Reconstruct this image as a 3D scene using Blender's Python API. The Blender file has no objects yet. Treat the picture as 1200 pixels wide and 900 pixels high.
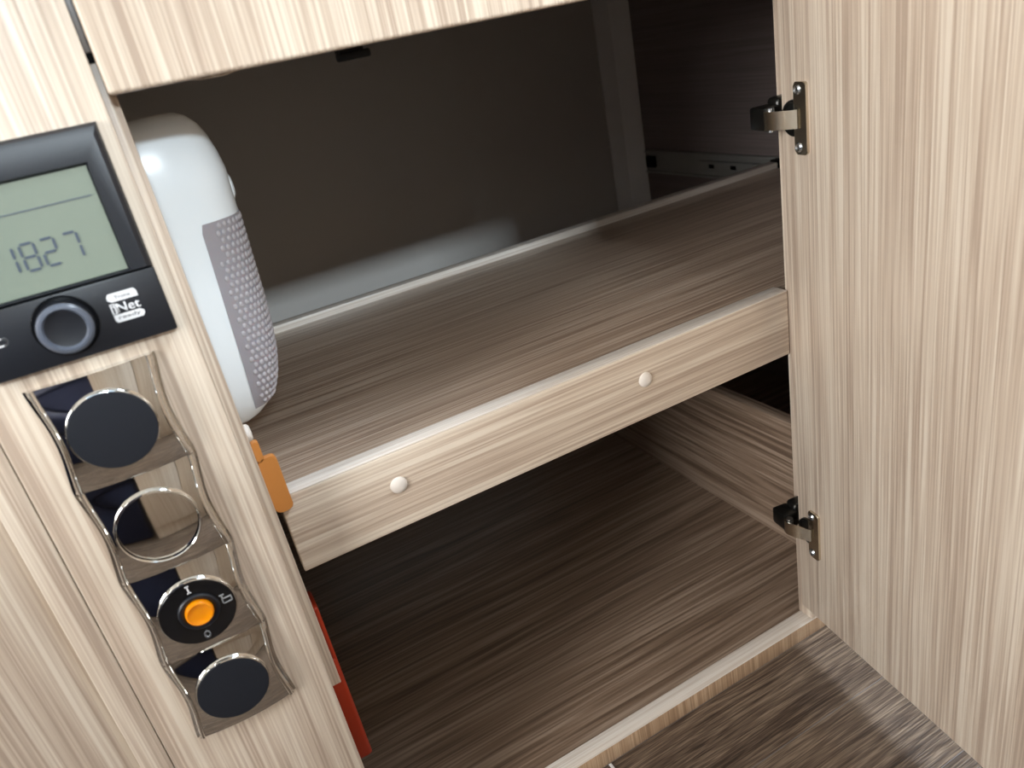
import bpy, bmesh, math, random
from mathutils import Vector, Matrix
random.seed(4)
sc = bpy.context.scene
COL = sc.collection
ZO = 0.6166          # camera height above the van floor; measured heights below are relative to the camera

# ---------------------------------------------------------------- camera
cam_d = bpy.data.cameras.new('camera'); cam = bpy.data.objects.new('camera', cam_d); COL.objects.link(cam)
R = [[0.86816326, -0.34682383, 0.35497294], [-0.45904234, -0.28935934, 0.83997101], [-0.18860723, -0.89217958, -0.41041797]]
cam.matrix_world = Matrix([[R[i][0], -R[i][1], -R[i][2], (0, 0, ZO)[i]] for i in range(3)] + [[0, 0, 0, 1]])
cam_d.sensor_width = 36; cam_d.lens = 891.3 / 1200 * 36; cam_d.clip_start = 0.01
cam_d.dof.use_dof = True; cam_d.dof.focus_distance = 0.62; cam_d.dof.aperture_fstop = 9.0
sc.camera = cam

# ---------------------------------------------------------------- world, light, exposure
w = bpy.data.worlds.new('world'); sc.world = w; w.use_nodes = True
w.node_tree.nodes['Background'].inputs[0].default_value = (0.62, 0.80, 1.0, 1)
w.node_tree.nodes['Background'].inputs[1].default_value = 2.0

def area(name, loc, direction, sx, sy, power, color):
    l = bpy.data.lights.new(name, 'AREA'); l.shape = 'RECTANGLE'; l.size = sx; l.size_y = sy
    l.energy = power; l.color = color
    o = bpy.data.objects.new(name, l); COL.objects.link(o); o.location = loc
    o.rotation_euler = Vector(direction).to_track_quat('-Z', 'Y').to_euler()
    return o
WIN = dict(x0=-0.62, x1=0.38, z0=1.19, z1=1.325, y=-1.15)
area('window_beam', (0.0, -3.60, 1.675 + ZO), (0, 1, -0.42), 0.60, 0.30, 195, (0.80, 0.92, 1.0))   # lamp added outside window_1, sized to beam onto shelf rear and back panel
area('windscreen_daylight', (-1.68, -0.45, 1.07), (1, 0, 0), 0.75, 0.8, 57, (1.0, 0.98, 0.955))
area('rooflight_daylight', (1.05, -0.25, 2.02), (0, 0, -1), 0.45, 0.55, 46, (0.80, 0.90, 1.0))
area('side_window_daylight', (1.68, 0.08, 1.36), (-1, 0, 0), 0.54, 0.68, 36, (0.55, 0.75, 1.0))
sc.view_settings.view_transform = 'Standard'; sc.view_settings.look = 'None'
sc.view_settings.exposure = 0.05; sc.view_settings.gamma = 1.0; sc.view_settings.use_curve_mapping = False

# ---------------------------------------------------------------- materials
def lin(c):
    r = []
    for v in c:
        v /= 255.0
        r.append(v / 12.92 if v <= 0.04045 else ((v + 0.055) / 1.055) ** 2.4)
    return (r[0], r[1], r[2], 1.0)

def mat(name, col, rough=0.5, metal=0.0, coat=0.0, spec=0.5, trans=0.0, bump=0.0, bump_scale=800, sss=0.0):
    m = bpy.data.materials.new(name); m.use_nodes = True
    nt = m.node_tree; b = nt.nodes['Principled BSDF']
    b.inputs['Base Color'].default_value = lin(col); b.inputs['Roughness'].default_value = rough
    b.inputs['Metallic'].default_value = metal; b.inputs['Coat Weight'].default_value = coat
    b.inputs['Coat Roughness'].default_value = 0.05
    b.inputs['Specular IOR Level'].default_value = spec
    b.inputs['Transmission Weight'].default_value = trans
    b.inputs['Subsurface Weight'].default_value = sss; b.inputs['Subsurface Scale'].default_value = 0.005
    if bump:
        tc = nt.nodes.new('ShaderNodeTexCoord'); n = nt.nodes.new('ShaderNodeTexNoise'); bp = nt.nodes.new('ShaderNodeBump')
        n.inputs['Scale'].default_value = bump_scale; n.inputs['Detail'].default_value = 2
        bp.inputs['Strength'].default_value = bump; bp.inputs['Distance'].default_value = 0.0005
        nt.links.new(tc.outputs['Object'], n.inputs['Vector']); nt.links.new(n.outputs['Fac'], bp.inputs['Height'])
        nt.links.new(bp.outputs['Normal'], b.inputs['Normal'])
    return m

def wood(name, axis, stops, rough=0.36, warp=0.004, fine=560, seed=0.0, bump=0.12, along=0.011, spec=0.5, wts=(0.50, 0.32, 0.18)):
    """laminate with straight grain running along one object axis"""
    m = bpy.data.materials.new(name); m.use_nodes = True
    nt = m.node_tree; N = nt.nodes.new; L = nt.links.new; b = nt.nodes['Principled BSDF']
    tc = N('ShaderNodeTexCoord'); oi = N('ShaderNodeObjectInfo')
    off = N('ShaderNodeVectorMath'); off.operation = 'MULTIPLY_ADD'
    comb = N('ShaderNodeCombineXYZ')
    for i in range(3): L(oi.outputs['Random'], comb.inputs[i])
    off.inputs[1].default_value = (3.7, 2.3, 5.1); L(comb.outputs[0], off.inputs[0]); L(tc.outputs['Object'], off.inputs[2])
    sd = N('ShaderNodeVectorMath'); sd.operation = 'ADD'; sd.inputs[1].default_value = (seed, seed * 1.7, seed * 0.6); L(off.outputs[0], sd.inputs[0])
    # slow wander of the grain
    ws = [9.0, 9.0, 9.0]; ws['xyz'.index(axis)] = 2.2
    wm = N('ShaderNodeVectorMath'); wm.operation = 'MULTIPLY'; wm.inputs[1].default_value = ws; L(sd.outputs[0], wm.inputs[0])
    wn = N('ShaderNodeTexNoise'); wn.inputs['Scale'].default_value = 1.0; wn.inputs['Detail'].default_value = 2.0; L(wm.outputs[0], wn.inputs['Vector'])
    sub = N('ShaderNodeVectorMath'); sub.operation = 'SUBTRACT'; sub.inputs[1].default_value = (0.5, 0.5, 0.5); L(wn.outputs['Color'], sub.inputs[0])
    wa = [warp] * 3; wa['xyz'.index(axis)] = 0
    ma = N('ShaderNodeVectorMath'); ma.operation = 'MULTIPLY_ADD'; ma.inputs[1].default_value = wa
    L(sub.outputs[0], ma.inputs[0]); L(sd.outputs[0], ma.inputs[2])
    def layer(scale, detail, stretch, lo, hi):
        s = [scale] * 3; s['xyz'.index(axis)] = scale * stretch
        mm = N('ShaderNodeVectorMath'); mm.operation = 'MULTIPLY'; mm.inputs[1].default_value = s; L(ma.outputs[0], mm.inputs[0])
        n = N('ShaderNodeTexNoise'); n.inputs['Scale'].default_value = 1.0; n.inputs['Detail'].default_value = detail; n.inputs['Roughness'].default_value = 0.55
        L(mm.outputs[0], n.inputs['Vector'])
        r = N('ShaderNodeMapRange'); r.inputs['From Min'].default_value = lo; r.inputs['From Max'].default_value = hi
        L(n.outputs['Fac'], r.inputs['Value']); return r.outputs[0]
    a = layer(fine, 1.5, along, 0.34, 0.66)
    c = layer(fine * 0.24, 3.0, along, 0.33, 0.67)
    d = layer(fine * 0.045, 2.0, along * 2.5, 0.30, 0.70)
    def madd(x, k, y=None):
        n = N('ShaderNodeMath'); n.operation = 'MULTIPLY_ADD'; L(x, n.inputs[0]); n.inputs[1].default_value = k
        if y is None: n.inputs[2].default_value = 0
        else: L(y, n.inputs[2])
        return n.outputs[0]
    tot = madd(d, wts[2], madd(c, wts[1], madd(a, wts[0])))
    cr = N('ShaderNodeValToRGB'); e = cr.color_ramp.elements
    e[0].position = stops[0][0]; e[0].color = lin(stops[0][1]); e[1].position = stops[-1][0]; e[1].color = lin(stops[-1][1])
    for p, cc in stops[1:-1]:
        k = e.new(p); k.color = lin(cc)
    L(tot, cr.inputs[0]); L(cr.outputs[0], b.inputs['Base Color'])
    b.inputs['Roughness'].default_value = rough; b.inputs['Specular IOR Level'].default_value = spec
    bp = N('ShaderNodeBump'); bp.inputs['Strength'].default_value = bump; bp.inputs['Distance'].default_value = 0.0006
    L(a, bp.inputs['Height']); L(bp.outputs[0], b.inputs['Normal'])
    return m

PALE = [(0.20, (176, 157, 140)), (0.42, (195, 177, 159)), (0.56, (204, 188, 170)), (0.78, (219, 206, 189))]
M = {}
M['wood_z'] = wood('pale wood laminate, upright grain', 'z', PALE)
M['wood_x'] = wood('pale wood laminate, lengthwise grain', 'x', PALE, seed=3.1, along=0.012)
M['wood_y'] = wood('pale wood laminate, grain into depth', 'y', PALE, seed=5.2)
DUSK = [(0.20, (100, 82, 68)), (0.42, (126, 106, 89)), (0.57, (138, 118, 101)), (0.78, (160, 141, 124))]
M['deck'] = wood('wood laminate of shelf in shaded tone', 'x', [(0.20, (134, 112, 96)), (0.42, (160, 139, 121)), (0.57, (173, 153, 135)), (0.78, (192, 174, 157))], rough=0.30, seed=8.0, along=0.010)  # pale shelf wood, its low light put into a darker colour
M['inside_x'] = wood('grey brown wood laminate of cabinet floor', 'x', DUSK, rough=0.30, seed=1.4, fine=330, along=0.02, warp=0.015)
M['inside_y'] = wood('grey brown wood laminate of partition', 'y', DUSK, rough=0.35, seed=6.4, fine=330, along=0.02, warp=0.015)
M['edge'] = wood('wood paled for top light', 'x', [(0.22, (208, 196, 184)), (0.5, (222, 213, 203)), (0.78, (234, 228, 220))], rough=0.3, seed=7.7, along=0.012)  # wood tone raised to paint top light onto upper edges and rail
M['counter'] = wood('light wood of the counter', 'z', [(0.20, (206, 186, 166)), (0.5, (224, 208, 188)), (0.78, (236, 224, 208))], seed=9.1)  # added counter's wood, lightened so the chrome reflects it brighter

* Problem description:
Your task is to report how many lines of the material include the string "fine". Give the number and no other words.

* Finished task:
6